Creation of a 20MW test bench in the wind segment

Danish wind turbines manufacturer Vestas started operating a 20MW test bench, the biggest in the wind power industry, at its global testing centre in Aarhus, Denmark, in August 2013.

The test bench, measuring 42m long and 9m wide, weighs nearly 700t including the motors, wind simulator and generators.
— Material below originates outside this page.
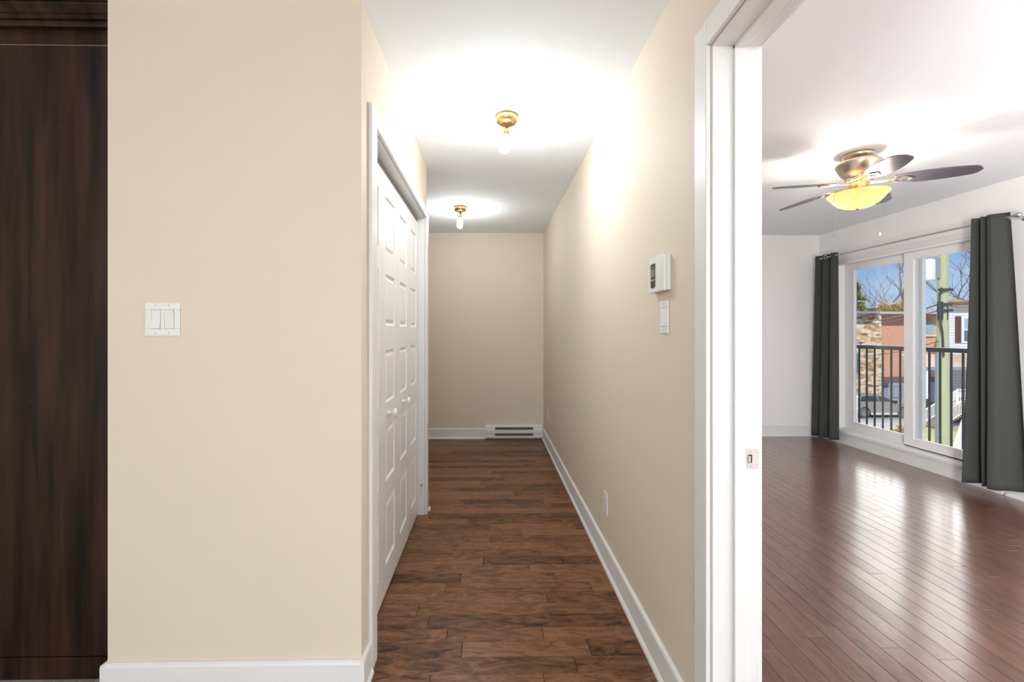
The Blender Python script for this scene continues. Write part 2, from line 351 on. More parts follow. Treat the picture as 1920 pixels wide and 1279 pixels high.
# ------------------------------------------------------------------ floors
def planks(name, m, x0, x1, y0, y1, w, along, phase, seed, lens, fixed=None):
    rnd = random.Random(seed)
    a0, a1, b0, b1 = (x0, x1, y0, y1) if along == 'x' else (y0, y1, x0, x1)
    v = []; f = []; cols = []
    k0 = math.floor((b0 - phase) / w)
    k = k0
    while phase + k * w < b1:
        s0, s1 = max(b0, phase + k * w), min(b1, phase + (k + 1) * w)
        cuts = []
        fx = (fixed or {}).get(k)
        if fx:
            cuts = [c for c, _ in fx]; lo = min(cuts); hi = max(cuts)
            while lo > a0: lo -= rnd.uniform(*lens); cuts.append(lo)
            while hi < a1: hi += rnd.uniform(*lens); cuts.append(hi)
        else:
            c = a0 - rnd.uniform(0, lens[1]); cuts.append(c)
            while c < a1: c += rnd.uniform(*lens); cuts.append(c)
        cuts = sorted(cuts)
        tone = dict((round(c, 4), t) for c, t in (fx or []))
        for c0, c1 in zip(cuts[:-1], cuts[1:]):
            p0, p1 = max(a0, c0), min(a1, c1)
            if p1 - p0 < .004: continue
            tn = tone.get(round(c1, 4)); tn = rnd.random() if tn is None else tn
            col = (rnd.random(), rnd.random(), tn, 1)
            g = .0008; t = rnd.uniform(-.00035, .00035); ch = .0008
            def P(a, b, z): return (a, b, z) if along == 'x' else (b, a, z)
            z = [t * (1 if j in (0, 3) else -1) for j in range(4)]
            c_ = [(p0 + g, s0 + g), (p1 - g, s0 + g), (p1 - g, s1 - g), (p0 + g, s1 - g)]
            i_ = [(p0 + g + ch, s0 + g + ch), (p1 - g - ch, s0 + g + ch), (p1 - g - ch, s1 - g - ch), (p0 + g + ch, s1 - g - ch)]
            zz = t
            o = len(v)
            v += [P(*i_[0], -.0004 + zz), P(*i_[1], -.0004 + zz), P(*i_[2], -.0004 - zz), P(*i_[3], -.0004 - zz)]
            v += [P(*q, -.0014) for q in c_]; v += [P(*q, -.012) for q in c_]
            fs = [(0, 1, 2, 3)] + [(4 + j, 4 + (j + 1) % 4, (j + 1) % 4, j) for j in range(4)] + [(8 + j, 8 + (j + 1) % 4, 4 + (j + 1) % 4, 4 + j) for j in range(4)]
            if along == 'y': fs = [tuple(reversed(q)) for q in fs]
            f += [tuple(i + o for i in q) for q in fs]; cols += [col] * 12
        k += 1
    o = len(v)
    v += [(x0, y0, -.012), (x1, y0, -.012), (x1, y1, -.012), (x0, y1, -.012), (x0, y0, -.05), (x1, y0, -.05), (x1, y1, -.05), (x0, y1, -.05)]
    nb = len(f)
    f += [tuple(i + o for i in q) for q in [(0, 1, 2, 3), (7, 6, 5, 4), (4, 5, 1, 0), (5, 6, 2, 1), (6, 7, 3, 2), (7, 4, 0, 3)]]
    cols += [(0, 0, 0, 1)] * 8
    me = bpy.data.meshes.new(name); me.from_pydata(v, [], f)
    ca = me.color_attributes.new('plank', 'FLOAT_COLOR', 'POINT')
    for i, c in enumerate(cols): ca.data[i].color = c
    me.materials.append(MAT[m]); me.materials.append(MAT['underlay'])
    for i in range(nb, len(f)): me.polygons[i].material_index = 1
    ob = bpy.data.objects.new(name, me); COL.objects.link(ob); ob['kind'] = 'structure'
    return ob
# joints of the nearest hall rows: row k starts at y = PH + k*w ; (right end of plank, tone)
PH = 1.602; PWD = .0833
FX = {0: [(-.22, .15), (.195, .55)], 1: [(-.77, .4), (.325, .25)], 2: [(-.115, .12), (.395, .75)], 3: [(-.182, .5), (.22, .35)], 4: [(-.27, .25), (.62, .1)],
      5: [(-.333, .55), (.6, .5)], 6: [(-.6, .5), (.268, .6)], 7: [(-.22, .55), (.5, .5)], 8: [(-.152, .0), (.335, .65)], 9: [(.207, .6)], 10: [(-.04, .65), (.40, .1)],
      11: [(.29, .3)], 12: [(-.10, .55), (.39, .65)], 13: [(-.005, .5)], 14: [(.20, .4)], 15: [(-.01, .2)], 16: [(-.15, .6), (.16, .15)], 17: [(.33, .1)]}
YS = PH - PWD + 18 * PWD
planks('floor', 'maple_hall', -.60, XR, 1.47, YS, PWD, 'x', PH - PWD, 5, (.45, 1.1), FX)
planks('floor', 'maple_hall', -2.0, XR, YS, YB, PWD, 'x', PH - PWD, 6, (.45, 1.1))
planks('floor', 'maple_bedroom', XR, BX + .02, -2.6, BY, PWD, 'y', 1.064, 8, (.5, 1.5))
planks('floor', 'vinyl_grey', -1.335, -.60, 1.47, 1.60, .18, 'y', 0, 7, (.9, 1.3))
planks('floor', 'vinyl_grey', -3.3, -1.335, 1.47, 2.3, .18, 'y', 0, 3, (.9, 1.3))
planks('floor', 'vinyl_grey', -3.3, XR, -3.2, 1.47, .18, 'y', 0, 4, (.9, 1.3))

# ------------------------------------------------------------------ walls
S = 'structure'
box(-3.45, BX + .15, -3.35, BY + .15, H, H + .15).build('ceiling', 'ceiling_white', kind=S)
w = MB(); xm = .70
w.box(XR, xm, -3.2, DY0, 0, H).box(XR, xm, DY0, DY1, DZ, H).box(XR, xm, DY1, BY + .1, 0, H)
w.build('wall_right', 'wall_tan', kind=S)
w = MB(); w.box(xm, XR2, -3.2, DY0, 0, H).box(xm, XR2, DY0, DY1, DZ, H).box(xm, XR2, DY1, BY + .1, 0, H)
w.build('wall_bedroom_left', 'wall_white', kind=S)
box(-2.1, XR, YB, YB + .12, 0, H).build('wall_back', 'wall_tan', kind=S)
box(-2.12, -2.0, 3.07, YB, 0, H).build('wall_hall_left', 'wall_tan', kind=S)
# closet block between the wardrobe and the hall
CX = -.455; CY0, CY1 = 1.685, 3.0; CZ = 2.058; FW = 1.53
w = MB(); w.box(-1.335, CX, FW, FW + .11, 0, H)
w.box(-.555, CX, FW + .11, CY0, 0, H).box(-.555, CX, CY0, CY1, CZ, H).box(-1.335, CX, CY1, 3.08, 0, H)
w.box(-1.335, -1.235, FW + .11, CY1, 0, H).box(-2.0, -1.335, 2.98, 3.08, 0, H)
w.build('wall_closet', 'wall_tan', kind=S)
box(-3.45, -1.335, 2.28, 2.4, 0, H).build('wall_alcove', 'wall_tan', kind=S)
w = MB(); w.box(-3.45, -3.3, -3.35, 2.28, 0, H); w.build('wall_left', 'wall_tan', kind=S)
w = MB()
w.box(-3.3, -2.4, -3.35, -3.2, 0, H).box(.4, XR, -3.35, -3.2, 0, H).box(-2.4, .4, -3.35, -3.2, 0, .7).box(-2.4, .4, -3.35, -3.2, 2.3, H)
w.build('wall_front_room_back', 'wall_tan', kind=S)
w = MB(); w.box(-2.4, -2.33, -3.3, -3.22, .7, 2.3).box(.33, .4, -3.3, -3.22, .7, 2.3).box(-2.33, .33, -3.3, -3.22, .7, .77).box(-2.33, .33, -3.3, -3.22, 2.23, 2.3).box(-1.03, -.97, -3.3, -3.22, .77, 2.23)
w.build('window_2', 'pvc_white', kind=S)
box(XR2, BX + .14, BY, BY + .12, 0, H).build('wall_bedroom_back', 'wall_white', kind=S)
w = MB(); w.box(XR2, 1.35, -2.72, -2.6, 0, H).box(3.25, BX + .14, -2.72, -2.6, 0, H).box(1.35, 3.25, -2.72, -2.6, 0, .7).box(1.35, 3.25, -2.72, -2.6, 2.2, H)
w.build('wall_bedroom_front', 'wall_white', kind=S)
WY0, WY1, WZ0, WZ1 = 3.34, 4.95, .135, 2.055
w = MB(); w.box(BX, BX + .14, -2.72, WY0, 0, H).box(BX, BX + .14, WY1, BY, 0, H).box(BX, BX + .14, WY0, WY1, WZ1, H).box(BX, BX + .14, WY0, WY1, -.05, WZ0 - .02)
w.build('wall_bedroom_right', 'wall_white', kind=S)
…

It can test the full nacelle of the V164-8.0 MW, the fourth biggest wind turbine in the world, the prototype for which was completed in December 2013. The test bench can validate the performance of the wind turbine over a simulated 25-year lifetime.

Wind turbine test bench

World’s first full-scale smart grid system brought into operation

Florida Power & Light started operating the world’s first full-scale smart grid system in Florida, USA, in May 2013.The $800m smart grid project using thousands of sensors at key points in the grid such as substations, transformers, local distribution lines and high voltage transmission lines.

It can handle big storms and intermittent renewable energy while shortening power outages and ensuring flexibility and resilience in the grid system.

ABB commissioned a 500MW underwater HVDC Light interconnection between Ireland and the UK in August 2013. Based on voltage source converter (VSC) technology, it is the highest capacity transmission link of its kind to enter commercial operation.

The 500MW HVDC interconnector comprised of a 62km long cable system connects Woodland in County Meath, Ireland and Deeside in North Wales, UK. The new link facilitates power flow between the two countries and helps integrating the surplus Irish wind power to the European grid via long distance under water transmission.